Cary Sanders, senior director of federal policy for the California Pan-Ethnic Health Network, another advocacy group based in Oakland, also blasted the proposal.

“We’re very concerned with the impact this would have on low-income Californians, communities of color, children and rural parts of the state,” Sanders said. She added that one in 10 state residents officially live in poverty, and the numbers who are functionally poor are actually much higher given California’s high cost of living.

According to the First 5 Association of California, which represents the state’s 58 county-level First 5 Commissions, a single-parent household in the state required $66,000 a year to cover basic needs in 2017—more than triple the poverty threshold for that same household.

“Moving the line in the sand labeled ‘poverty’ doesn’t change the reality on the ground for kids,” said Moira Kenney, executive director of First 5 Association, in a statement.

Middle-income Californians would also be impacted by the proposed change, particularly in terms of the premium tax credits they receive to purchase health insurance on the state’s health insurance exchange. The Berkeley Labor Center projects that a family of four earning $80,000 per year would have to pay an additional $300 per year in health insurance premiums under a revised index.

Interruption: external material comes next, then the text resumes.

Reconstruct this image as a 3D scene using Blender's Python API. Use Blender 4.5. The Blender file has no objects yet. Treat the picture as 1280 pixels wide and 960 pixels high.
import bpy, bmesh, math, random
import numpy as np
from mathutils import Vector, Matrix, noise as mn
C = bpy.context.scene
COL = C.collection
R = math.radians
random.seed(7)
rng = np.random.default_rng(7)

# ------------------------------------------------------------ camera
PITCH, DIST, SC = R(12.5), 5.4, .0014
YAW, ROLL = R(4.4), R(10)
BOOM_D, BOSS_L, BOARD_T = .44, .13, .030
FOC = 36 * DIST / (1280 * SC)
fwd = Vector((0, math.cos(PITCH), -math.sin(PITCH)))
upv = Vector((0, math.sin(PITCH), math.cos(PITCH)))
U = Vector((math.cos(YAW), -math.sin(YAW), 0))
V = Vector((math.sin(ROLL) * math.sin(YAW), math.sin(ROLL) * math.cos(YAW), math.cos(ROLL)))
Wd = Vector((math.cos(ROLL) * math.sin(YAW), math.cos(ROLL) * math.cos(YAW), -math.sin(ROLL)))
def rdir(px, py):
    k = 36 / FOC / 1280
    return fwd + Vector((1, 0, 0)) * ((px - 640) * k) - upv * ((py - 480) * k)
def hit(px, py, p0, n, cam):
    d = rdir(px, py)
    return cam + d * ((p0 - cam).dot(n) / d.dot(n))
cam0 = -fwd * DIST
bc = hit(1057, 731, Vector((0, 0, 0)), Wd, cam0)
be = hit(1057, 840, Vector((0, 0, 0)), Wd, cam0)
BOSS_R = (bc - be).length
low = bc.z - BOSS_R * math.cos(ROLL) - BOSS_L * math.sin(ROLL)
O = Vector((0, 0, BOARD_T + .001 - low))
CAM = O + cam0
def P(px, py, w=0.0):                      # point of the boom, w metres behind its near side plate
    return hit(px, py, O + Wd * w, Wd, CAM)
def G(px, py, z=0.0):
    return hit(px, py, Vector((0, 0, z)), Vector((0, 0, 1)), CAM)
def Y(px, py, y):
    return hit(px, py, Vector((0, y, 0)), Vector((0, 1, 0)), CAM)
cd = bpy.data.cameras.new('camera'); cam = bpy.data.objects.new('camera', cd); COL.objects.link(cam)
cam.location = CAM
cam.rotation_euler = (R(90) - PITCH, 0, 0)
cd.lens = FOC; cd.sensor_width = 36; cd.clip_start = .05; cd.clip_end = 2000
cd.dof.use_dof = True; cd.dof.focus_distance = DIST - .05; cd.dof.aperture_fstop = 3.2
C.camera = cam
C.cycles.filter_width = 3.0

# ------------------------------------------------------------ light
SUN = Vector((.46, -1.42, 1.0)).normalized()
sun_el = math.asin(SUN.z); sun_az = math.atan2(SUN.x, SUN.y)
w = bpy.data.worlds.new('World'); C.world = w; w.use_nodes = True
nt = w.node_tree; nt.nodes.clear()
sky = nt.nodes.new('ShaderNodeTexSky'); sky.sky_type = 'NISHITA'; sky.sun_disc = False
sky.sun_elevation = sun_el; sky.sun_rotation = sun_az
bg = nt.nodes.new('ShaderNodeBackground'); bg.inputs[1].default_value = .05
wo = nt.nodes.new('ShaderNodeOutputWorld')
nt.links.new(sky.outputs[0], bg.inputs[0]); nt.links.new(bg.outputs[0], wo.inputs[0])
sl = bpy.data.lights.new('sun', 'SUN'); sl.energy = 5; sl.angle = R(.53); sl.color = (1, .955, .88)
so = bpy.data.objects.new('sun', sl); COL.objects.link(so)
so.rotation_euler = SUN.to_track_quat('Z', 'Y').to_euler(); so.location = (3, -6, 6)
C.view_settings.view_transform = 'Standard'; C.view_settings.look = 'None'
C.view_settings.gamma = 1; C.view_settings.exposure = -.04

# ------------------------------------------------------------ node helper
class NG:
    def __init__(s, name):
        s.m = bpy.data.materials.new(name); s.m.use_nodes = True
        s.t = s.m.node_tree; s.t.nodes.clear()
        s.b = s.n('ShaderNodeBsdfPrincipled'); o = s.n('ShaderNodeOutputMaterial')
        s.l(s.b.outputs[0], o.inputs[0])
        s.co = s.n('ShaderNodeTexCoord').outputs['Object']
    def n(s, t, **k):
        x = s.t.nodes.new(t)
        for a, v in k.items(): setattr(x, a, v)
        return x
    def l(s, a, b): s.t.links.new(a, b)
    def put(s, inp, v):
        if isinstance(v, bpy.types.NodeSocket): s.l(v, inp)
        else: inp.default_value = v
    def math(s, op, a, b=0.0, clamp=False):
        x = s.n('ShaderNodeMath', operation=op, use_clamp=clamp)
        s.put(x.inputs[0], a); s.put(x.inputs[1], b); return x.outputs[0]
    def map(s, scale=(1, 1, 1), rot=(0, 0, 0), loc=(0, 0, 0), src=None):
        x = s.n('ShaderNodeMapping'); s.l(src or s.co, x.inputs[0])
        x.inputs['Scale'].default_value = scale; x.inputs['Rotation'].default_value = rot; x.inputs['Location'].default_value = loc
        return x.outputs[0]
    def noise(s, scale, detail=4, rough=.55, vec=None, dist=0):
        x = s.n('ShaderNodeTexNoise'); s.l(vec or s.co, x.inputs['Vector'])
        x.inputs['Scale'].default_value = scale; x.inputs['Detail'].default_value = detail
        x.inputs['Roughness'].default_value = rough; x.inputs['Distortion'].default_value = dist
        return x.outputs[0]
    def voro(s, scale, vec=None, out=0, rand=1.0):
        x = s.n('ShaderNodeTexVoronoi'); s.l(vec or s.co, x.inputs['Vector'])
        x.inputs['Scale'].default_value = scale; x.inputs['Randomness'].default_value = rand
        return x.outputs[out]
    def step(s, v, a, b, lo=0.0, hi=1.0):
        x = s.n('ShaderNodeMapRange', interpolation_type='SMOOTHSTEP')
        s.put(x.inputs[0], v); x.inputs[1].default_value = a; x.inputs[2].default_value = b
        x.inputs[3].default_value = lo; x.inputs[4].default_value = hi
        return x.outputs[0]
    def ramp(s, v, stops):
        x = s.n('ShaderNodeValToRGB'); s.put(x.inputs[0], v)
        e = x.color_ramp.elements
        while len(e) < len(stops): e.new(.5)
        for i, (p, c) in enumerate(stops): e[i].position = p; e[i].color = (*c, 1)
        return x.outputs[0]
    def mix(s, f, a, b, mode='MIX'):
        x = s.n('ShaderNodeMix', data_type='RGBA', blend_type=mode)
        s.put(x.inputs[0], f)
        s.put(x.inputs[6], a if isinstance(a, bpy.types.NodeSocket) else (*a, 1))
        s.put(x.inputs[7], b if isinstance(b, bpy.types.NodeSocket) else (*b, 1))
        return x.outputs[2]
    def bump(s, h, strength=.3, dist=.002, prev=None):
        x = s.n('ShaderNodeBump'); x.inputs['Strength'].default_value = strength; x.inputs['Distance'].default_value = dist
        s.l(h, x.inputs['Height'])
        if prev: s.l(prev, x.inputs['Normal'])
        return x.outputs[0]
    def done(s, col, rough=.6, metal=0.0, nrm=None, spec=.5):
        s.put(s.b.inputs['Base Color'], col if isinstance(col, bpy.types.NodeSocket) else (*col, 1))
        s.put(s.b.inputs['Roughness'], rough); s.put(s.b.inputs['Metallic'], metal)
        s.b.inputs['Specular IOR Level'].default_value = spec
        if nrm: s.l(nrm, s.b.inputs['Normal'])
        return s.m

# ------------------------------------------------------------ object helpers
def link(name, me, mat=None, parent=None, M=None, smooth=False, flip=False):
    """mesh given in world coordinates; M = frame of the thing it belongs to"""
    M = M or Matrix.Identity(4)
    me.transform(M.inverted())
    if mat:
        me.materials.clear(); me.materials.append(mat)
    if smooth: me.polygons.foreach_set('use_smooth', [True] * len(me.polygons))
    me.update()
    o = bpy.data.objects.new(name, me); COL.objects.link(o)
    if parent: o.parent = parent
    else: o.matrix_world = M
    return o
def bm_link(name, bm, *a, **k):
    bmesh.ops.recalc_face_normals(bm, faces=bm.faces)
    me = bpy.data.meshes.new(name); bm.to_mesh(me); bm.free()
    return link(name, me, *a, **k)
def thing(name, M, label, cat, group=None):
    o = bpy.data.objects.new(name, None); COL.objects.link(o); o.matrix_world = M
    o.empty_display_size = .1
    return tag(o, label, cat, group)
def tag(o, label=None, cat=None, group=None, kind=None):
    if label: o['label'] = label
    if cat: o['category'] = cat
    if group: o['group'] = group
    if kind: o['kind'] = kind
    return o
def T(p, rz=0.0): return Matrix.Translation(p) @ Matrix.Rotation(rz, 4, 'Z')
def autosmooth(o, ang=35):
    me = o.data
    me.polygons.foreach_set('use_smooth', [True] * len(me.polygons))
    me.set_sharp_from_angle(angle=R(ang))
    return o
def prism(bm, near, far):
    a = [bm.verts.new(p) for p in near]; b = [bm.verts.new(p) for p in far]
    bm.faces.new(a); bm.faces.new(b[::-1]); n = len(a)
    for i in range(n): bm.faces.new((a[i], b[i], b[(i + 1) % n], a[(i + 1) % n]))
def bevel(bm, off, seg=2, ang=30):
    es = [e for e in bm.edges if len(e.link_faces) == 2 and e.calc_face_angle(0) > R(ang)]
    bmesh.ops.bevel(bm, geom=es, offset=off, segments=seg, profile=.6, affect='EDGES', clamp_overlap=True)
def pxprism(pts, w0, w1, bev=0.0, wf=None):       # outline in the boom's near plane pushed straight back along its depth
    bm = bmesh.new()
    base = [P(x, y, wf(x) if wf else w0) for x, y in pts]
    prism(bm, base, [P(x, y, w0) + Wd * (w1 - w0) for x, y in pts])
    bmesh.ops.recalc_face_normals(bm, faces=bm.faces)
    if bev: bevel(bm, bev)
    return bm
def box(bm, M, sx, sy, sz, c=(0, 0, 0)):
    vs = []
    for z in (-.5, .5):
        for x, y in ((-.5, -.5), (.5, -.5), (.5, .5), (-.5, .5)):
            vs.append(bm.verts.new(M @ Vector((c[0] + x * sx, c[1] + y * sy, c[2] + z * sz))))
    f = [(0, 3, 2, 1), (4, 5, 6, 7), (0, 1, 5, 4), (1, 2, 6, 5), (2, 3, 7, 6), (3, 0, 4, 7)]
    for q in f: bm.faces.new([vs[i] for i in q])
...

“That’s a big deal. Obviously that will lead to more people becoming uninsured, and more people having to pay more out of pocket for their insurance,” said Anthony Wright, executive director of Health Access California, which advocates for expanding insurance coverage for the state’s residents. “It takes us in the wrong direction.”

Although the federal Office of Management and Budget received more than 2,200 comments on the proposed changes, they have not yet been publicly posted.